About a mile from Ready Set Net's offices is the headquarters for the hottest Internet film company in business today, Ifilm Corp. On Ifilm's Web site is 405, a short movie about an airplane that lands on an SUV on busy Interstate 405 in Los Angeles. The film, with highly detailed special effects done entirely with computers, has become the Internet's first big hit, luring audiences in offices, campus dorm rooms and wherever else a fast Web connection is available.

Ifilm chairman and chief executive Kevin Wendle helped to start the popular technology information Web site CNet.com and was one of the first executives at Fox Broadcasting _ he created Beverly Hills 90210 _ before getting into the online film business.

"The company (Ifilm) was started in Silicon Valley," he said. "But . . . when it comes to the film community, Hollywood and L.A. are such company towns that you just need to be here."

A reason to hesitate

With features such as 405, visitors to Ifilm.com can experience what many in Hollywood see as the Internet's Holy Grail: downloadable films.

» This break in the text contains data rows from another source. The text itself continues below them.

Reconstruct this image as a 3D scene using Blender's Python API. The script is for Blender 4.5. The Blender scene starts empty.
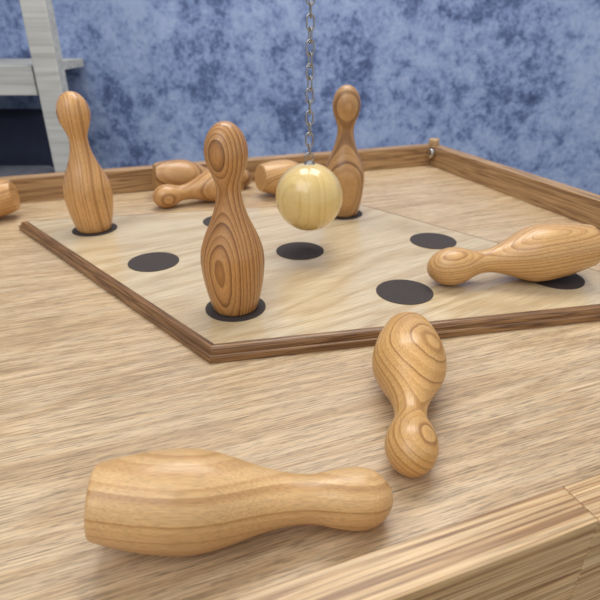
import bpy, bmesh, math, random
from mathutils import Vector, Matrix, Quaternion
random.seed(4)
C=0.01; TZ=0.75           # centimetres -> metres ; tray floor height above the room floor
def W(x,y,z): return Vector((x*C,y*C,z*C+TZ))
def lin(r,g,b):
    f=lambda c:(c/255/12.92) if c/255<=.04045 else ((c/255+.055)/1.055)**2.4
    return (f(r),f(g),f(b),1)
sc=bpy.context.scene
sc.view_settings.view_transform='Standard'
# ---------------------------------------------------------------- materials
def newmat(name,rough=.5,coat=0.,spec=.5,metal=0.):
    m=bpy.data.materials.new(name); m.use_nodes=True
    nt=m.node_tree; b=nt.nodes['Principled BSDF']
    b.inputs['Roughness'].default_value=rough
    b.inputs['Coat Weight'].default_value=coat
    b.inputs['Coat Roughness'].default_value=.12
    b.inputs['Specular IOR Level'].default_value=spec
    b.inputs['Metallic'].default_value=metal
    return m,nt,b
def ramp(nt,src,stops,interp='LINEAR'):
    r=nt.nodes.new('ShaderNodeValToRGB'); r.color_ramp.interpolation=interp
    e=r.color_ramp.elements
    while len(e)<len(stops): e.new(.5)
    for k,(p,c) in enumerate(stops): e[k].position=p; e[k].color=c
    nt.links.new(src,r.inputs[0]); return r.outputs[0]
def mapping(nt,src,loc=(0,0,0),rot=(0,0,0),scale=(1,1,1)):
    n=nt.nodes.new('ShaderNodeMapping'); n.inputs[1].default_value=loc; n.inputs[2].default_value=rot; n.inputs[3].default_value=scale
    nt.links.new(src,n.inputs[0]); return n.outputs[0]
def noise(nt,src,scale,detail=3,rough=.5,dist=0):
    n=nt.nodes.new('ShaderNodeTexNoise'); n.inputs['Scale'].default_value=scale; n.inputs['Detail'].default_value=detail
    n.inputs['Roughness'].default_value=rough; n.inputs['Distortion'].default_value=dist
    nt.links.new(src,n.inputs['Vector']); return n.outputs['Fac']
def noise1(nt,src,scale,detail=2,rough=.5):
    n=nt.nodes.new('ShaderNodeTexNoise'); n.noise_dimensions='1D'; n.inputs['Scale'].default_value=scale; n.inputs['Detail'].default_value=detail
    n.inputs['Roughness'].default_value=rough
    nt.links.new(src,n.inputs['W']); return n.outputs['Fac']
def mixc(nt,fac,a,b,mode='MIX'):
    n=nt.nodes.new('ShaderNodeMix'); n.data_type='RGBA'; n.blend_type=mode
    for s,v in ((n.inputs[0],fac),(n.inputs[6],a),(n.inputs[7],b)):
        if hasattr(v,'node'): nt.links.new(v,s)
        else: s.default_value=v
    return n.outputs[2]
def math_(nt,op,a,b=0.):
    n=nt.nodes.new('ShaderNodeMath'); n.operation=op
    for s,v in ((n.inputs[0],a),(n.inputs[1],b)):
        if hasattr(v,'node'): nt.links.new(v,s)
        else: s.default_value=v
    return n.outputs[0]
def bump(nt,b,h,strength,dist=.0005):
    n=nt.nodes.new('ShaderNodeBump'); n.inputs['Strength'].default_value=strength; n.inputs['Distance'].default_value=dist
    nt.links.new(h,n.inputs['Height']); nt.links.new(n.outputs[0],b.inputs['Normal'])
def obj_coord(nt): return nt.nodes.new('ShaderNodeTexCoord').outputs['Object']
GREY=lambda v:(v,v,v,1)

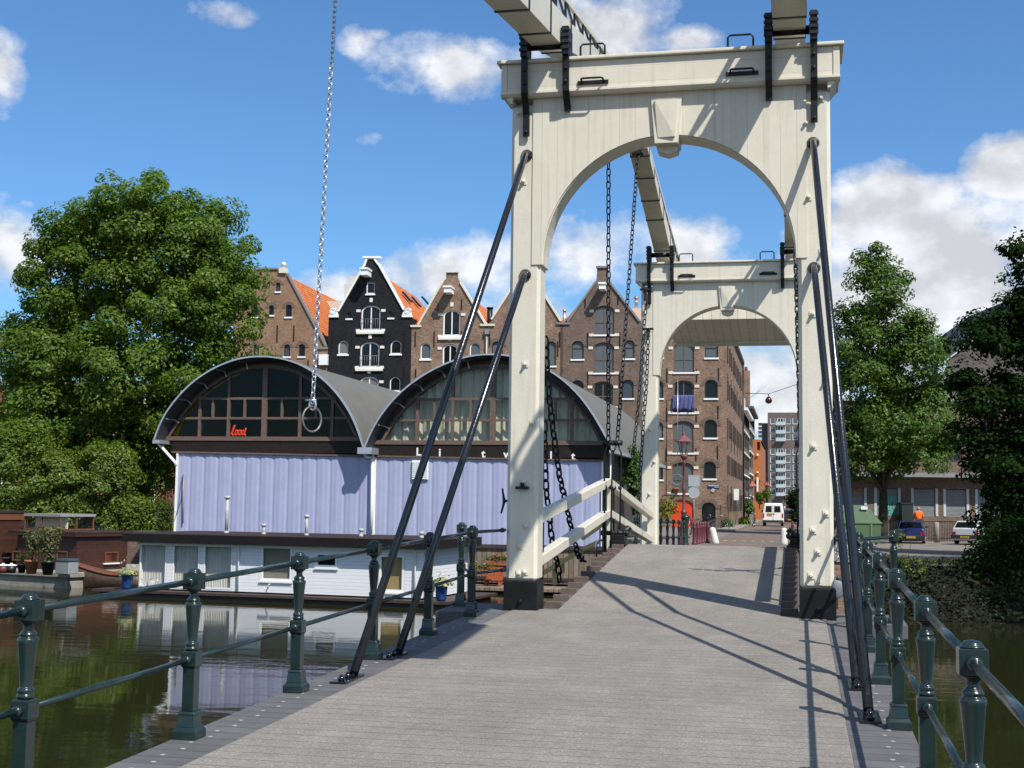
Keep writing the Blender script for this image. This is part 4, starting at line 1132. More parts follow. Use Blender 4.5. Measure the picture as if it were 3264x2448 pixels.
tree('added_shade_tree', 'unseen tall tree added on the right bank to shade the dark tree and bank', 'tree', (28, 43.5, -.7),
     [(28, 43, 15, 8, 8, 8), (24, 46, 11, 7, 7, 6), (31, 40, 11, 7, 7, 7), (27, 41, 20, 6, 6, 5), (21, 47, 17, 6, 6, 5), (34, 46, 14, 6, 6, 6)], 260, 90, 1.6, .5, L_MID, .5, (28, 43.5, 8), fill=.6)  # out of view, added to cast shade on the dark tree and bank
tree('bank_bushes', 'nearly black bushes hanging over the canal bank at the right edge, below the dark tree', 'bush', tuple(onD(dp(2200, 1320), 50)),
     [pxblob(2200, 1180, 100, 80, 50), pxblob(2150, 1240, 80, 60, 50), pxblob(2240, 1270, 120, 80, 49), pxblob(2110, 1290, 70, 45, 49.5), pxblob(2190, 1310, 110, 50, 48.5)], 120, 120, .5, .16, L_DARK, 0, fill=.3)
tree('quay_shrub', 'small loose shrub with yellow green leaves growing from the quay edge by the right railing', 'shrub', tuple(onD(dp(1960, 1290), D5)),
     [pxblob(1945, 1170, 18, 34, D5), pxblob(1965, 1220, 34, 30, D5), pxblob(1955, 1270, 34, 34, D5), pxblob(1985, 1240, 24, 14, D5)], 34, 60, .22, .09, leaf_mat('shrub leaves', (.035, .065, .014), (.16, .19, .04), .2), .03, tuple(onD(dp(1955, 1230), D5)), fill=.05, nlimb=10)
# ground cover on the dark bank
P_ = []; 
for _ in range(14000):
    x = 3.7+56*rng.random()**1.5; f = rng.random(); P_.append((x, 53.4-4.5*f, gz(x, 53)+.02-1.93*f**1.15+rng.random()*.28))
V, F_ = leaves_mesh(np.array(P_), rng.normal(size=(len(P_), 3))*.6+np.array((0, -.3, 1)), .16)
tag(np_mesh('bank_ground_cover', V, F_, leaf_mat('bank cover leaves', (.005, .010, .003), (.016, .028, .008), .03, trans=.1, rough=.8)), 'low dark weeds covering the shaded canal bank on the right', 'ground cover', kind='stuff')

# ================================================================== BOATHOUSE with two barrel roofs
YB = 60.0
t = thing('boathouse', 'lilac corrugated boathouse with two round barrel roofs and arched windows standing over the canal', 'boathouse', (-17, YB, WATER))
M_LILAC = mat('lilac corrugated sheet', (.345, .365, .52), .5, var=.06, scale=1.2, stain=((.29, .30, .42), .8, .5))
M_ROOF = mat('grey roofing felt', (.135, .13, .115), .75, var=.1, scale=1.6, stain=((.10, .098, .09), .6, .6), spec=.3)
M_EDGE = mat('light metal roof edge', (.50, .52, .55), .35, .6, var=.1, scale=5)
M_UNDER = mat('dark metal soffit', (.045, .05, .06), .6, var=.15, scale=4)
zt_l, zt_r = onY(c7(285, 930), YB)[2], onY(c8(1815, 995), YB)[2]
xl, xr = onY(c7(262, 1200), YB)[0], onY(c8(1815, 1200), YB)[0]
xm = onY(c7(1758, 1200), YB)[0]
ztop = lambda x: zt_l+(zt_r-zt_l)*(x-xl)/(xr-xl)
zbot = -.47
def corr(x0, x1):
    b = MB(); n = int((x1-x0)/.06); per = .72
    for i in range(n+1):
        x = x0+(x1-x0)*i/n; ph = ((x-xl) % per)/per
        y = YB+.011*cos(2*pi*ph)+.006*cos(6*pi*ph)+(.03 if ph < .06 else 0)
        b.v += [(x, y, zbot), (x, y, ztop(x)-.03)]
        if i: k = 2*i; b.f.append((k-2, k, k+1, k-1)); b.sm.append(True)
    return b
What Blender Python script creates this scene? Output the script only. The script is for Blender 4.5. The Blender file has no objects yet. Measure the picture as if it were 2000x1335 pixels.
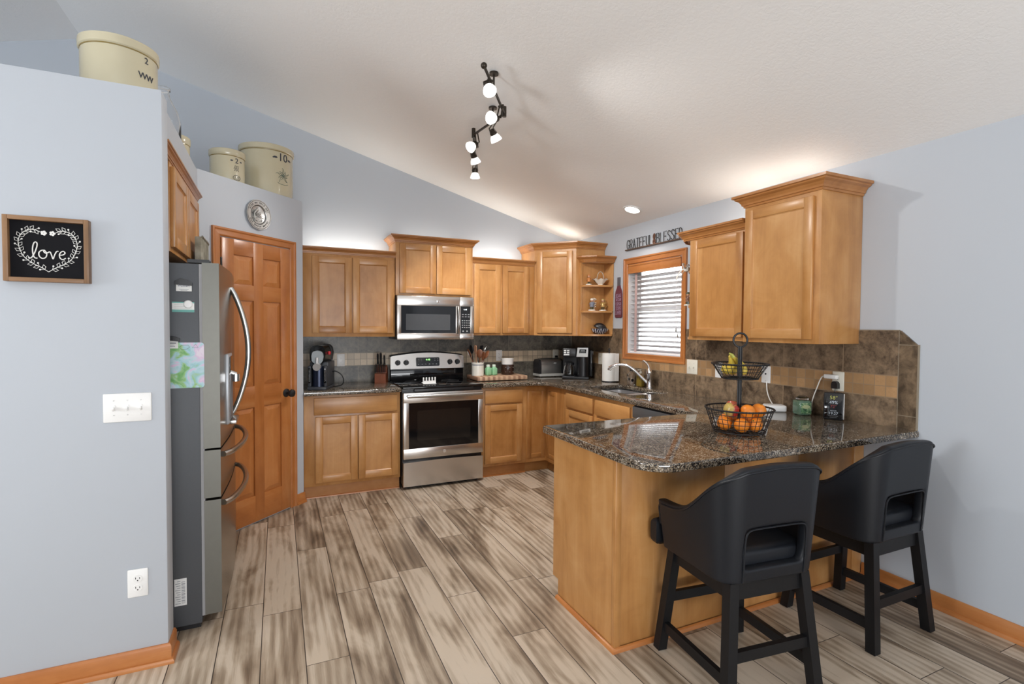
import bpy, bmesh, math, random
from mathutils import Vector, Matrix
PI = math.pi
R = math.radians
D = bpy.data
SC = bpy.context.scene
COL = SC.collection

# ------------------------------------------------------------------ camera
H_EYE = 1.447
F_PX, YAW, PITCH, ROLL = 999.53, 0.42877, 0.028339, -0.006457
def make_camera():
    f = Vector((math.sin(YAW)*math.cos(PITCH), math.cos(YAW)*math.cos(PITCH), -math.sin(PITCH)))
    r = Vector((math.cos(YAW), -math.sin(YAW), 0))
    d = f.cross(r)
    c, s = math.cos(ROLL), math.sin(ROLL)
    r2, d2 = c*r + s*d, -s*r + c*d
    m = Matrix((r2, -d2, -f)).transposed().to_4x4()
    m.translation = (0, 0, H_EYE)
    cd = D.cameras.new('camera'); co = D.objects.new('camera', cd); COL.objects.link(co)
    cd.sensor_width = 36; cd.lens = 36*F_PX/2000; cd.clip_start = .05
    co.matrix_world = m
    SC.camera = co
make_camera()

# ------------------------------------------------------------------ colour management, sky, daylight
SC.view_settings.view_transform = 'Standard'
SC.view_settings.look = 'None'
SC.view_settings.exposure = 0.74
SC.view_settings.gamma = 1
SC.view_settings.use_curve_mapping = False
wd = D.worlds.new('sky'); SC.world = wd; wd.use_nodes = True
wd.node_tree.nodes['Background'].inputs[0].default_value = (.93, .96, 1, 1)
wd.node_tree.nodes['Background'].inputs[1].default_value = 1.7
SC.cycles.max_bounces = 8
SC.cycles.diffuse_bounces = 5
SC.cycles.glossy_bounces = 5
SC.cycles.transmission_bounces = 6
SC.cycles.caustics_reflective = False
SC.cycles.caustics_refractive = False
SC.cycles.sample_clamp_indirect = 6

def area(name, loc, rot, sx, sy, power, color=(1, 1, 1)):
    l = D.lights.new(name, 'AREA'); l.shape = 'RECTANGLE'; l.size = sx; l.size_y = sy; l.energy = power; l.color = color
    o = D.objects.new(name, l); COL.objects.link(o); o.location = loc; o.rotation_euler = rot
    return o
DAY = (.95, .98, 1.0)
# daylight through the windows of the living area behind and left of the camera, plus an added ceiling fill
area('daylight_patio_window', (0.3, -3.45, 1.45), (R(97), 0, 0), 3.4, 1.9, 8, DAY)
area('ceiling_fill_light', (0.3, -3.40, .75), (R(138), 0, 0), 3.4, .9, 72, (.97, .985, 1))  # added fill lamp, tilted up at the rear opening to brighten the ceiling
area('daylight_left_window', (-4.52, 1.2, 1.6), (R(90), 0, R(-90)), 1.1, 1.0, 62, DAY)
area('daylight_sink_window', (3.30, 3.73, 1.62), (R(90), 0, R(90)), .72, .80, 4.5, DAY)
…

Until the Web gets faster, however, nobody will make much money from Internet films. Most of today's Web productions are low-budget, independent films that aspiring directors can post on sites such as Ifilm.comfor free. Viewers can watch for free, too _ and many of the movies are so bad that few would pay to watch them anyway. To help bring in revenue, Ifilm also runs a site that links entertainment industry employers with prospective job candidates. It also recently made the jump from the Web to television, striking a deal with cable's Independent Film Channel to support each other and produce a 26-episode series about independent film production.

The lack of profits and the uncertainty over where the Internet might take the film business are what kept Hollywood from jumping on the technology bandwagon sooner. Hollywood, like Wall Street, hates uncertainty (think about all those Beverly Hills Cop sequels.)

"The question has sort of been, okay, we need to get online, but what do we do whenever we get there?" said Malcolm Maclachlan, media and e-commerce analyst with research company International Data Corp.

"Eventually, yes, we're going to see on-demand movies and TV shows delivered over the Internet," he said. "But that could be awhile."

In the meantime, the metamorphosis has clearly begun.

"Hollywood has been lagging behind technologically and in exploiting and operating on the Web," said Andersen. "But it's really gotten the message now. And with the star power in this town, you're going to see a lot more buzz."

Walk into the restaurants and clubs around Andersen's offices near Hollywood Boulevard and you can already hear it. Table talk is no longer just about scripts and screens, it's also about bandwidth and page views and cross-media marketing.

Even if they don't know exactly how just yet, it seems that everybody who's anybody in Hollywood wants in on the tech trend. And that's a far cry from where they were just a few years ago.

"Five years ago, there was practically no such thing as e-mail in Hollywood," said Ifilm's Wendle. "And up until two years ago, many senior-level executives here were still having their secretaries print their e-mails for them and respond for them.

"I still see that happening occasionally, but the sea change is occurring."